To these economic benefits must be added the ecological value of local food production. Each of the 135 PCLs in this system would conserve 300 tons of fresh water per year, avoid up to 3.75 tons of CO2 emissions, and replace 1/10th of a hectare of cropland, reducing habitat impact and agricultural runoff. Finally, no chemical pesticides will be necessary in the VIG.

Implementation:
The VIG could be achieved at commercial scale within five years. If the VIG wins the BFI competition, the prize money will be applied as follows:

Arup, Kiss + Cathcart, and New York Sun Works will each claim 30% of the prize money and apply these funds to a collaborative process to pursue a real-world application of the VIG.

Arup will provide thermal, HVAC, and structural analysis for a variety of climate zones. Kiss + Cathcart will provide architectural planning and building configuration. New York Sun Works will provide hydroponic system designs for a variety of crops.

The Vertical Farm Project will claim the remaining 10% of the prize money and use these funds to promote the VIG and strengthen the technical base of the Vertical Farm concept.

Finally, the team will work together to formally propose the VIG to an appropriate set of building developers in North America, northern Europe, the Persian Gulf, or China.

Notes
[1] U.S. EPA (2004), Buildings and the Environment: A Statistical Summary.
[2] Balaras, C. A. et al (2007), European residential buildings and empirical assessment of the Hellenic building stock, energy consumption, emissions and potential energy savings.
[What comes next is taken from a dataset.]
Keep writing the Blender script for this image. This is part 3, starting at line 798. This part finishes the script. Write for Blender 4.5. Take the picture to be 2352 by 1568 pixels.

Building and Environment 42/3, pp 1298-1314.
[3] Netherlands Environmental Assessment Agency, Emission Database for Global Atmospheric Research.
[4] Pirog, R. and Benjamin A. (2003), Checking the Food Odometer: Comparing Food Miles for Local Versus Conventional Produce Sales in Iowa Institutions, University of Iowa.
[5] “Environmental Second Skin Systems” at http://www.battlemccarthy.com/.
[6] Streicher W. (Ed.) (2005), Best Practice for Double Skin Façades, at http://www.bestfacade.com/.
[7] For some early work on the potential benefits of plants in curtain walls, see Stec, W. J. Modeling the double skin façade with plants, Energy and Buildings, Volume 37 (2005), Pages 419-427.
[8] U.S. National Renewable Energy Lab (NREL), Solar Radiation Data Manual for Buildings.
[9] Kats, G. (2003) The Costs and Financial Benefits of Green Buildings: A Report to California’s Sustainable Building Taskforce, available at http://www.cap-e.com/.
[10] Capital charge rate =10% (20 year lifetime, 7% discount rate).
[11] DSF cost calculated using net building construction cost and marginal charge for DSF from the cited references.
[12] Based on commercial greenhouse equipment at $10 per ft2.
[13] The 2020 Tower floorplate depth of 15 m and floor height of 4 m were used for these calculations.
[14] Operations cost estimate for PCL systems $5 per ft2 vertical.
[15] Premium leafy greens or herbs at $5 per kg. Crop yield is 8.75 kg per m2 of building floor area.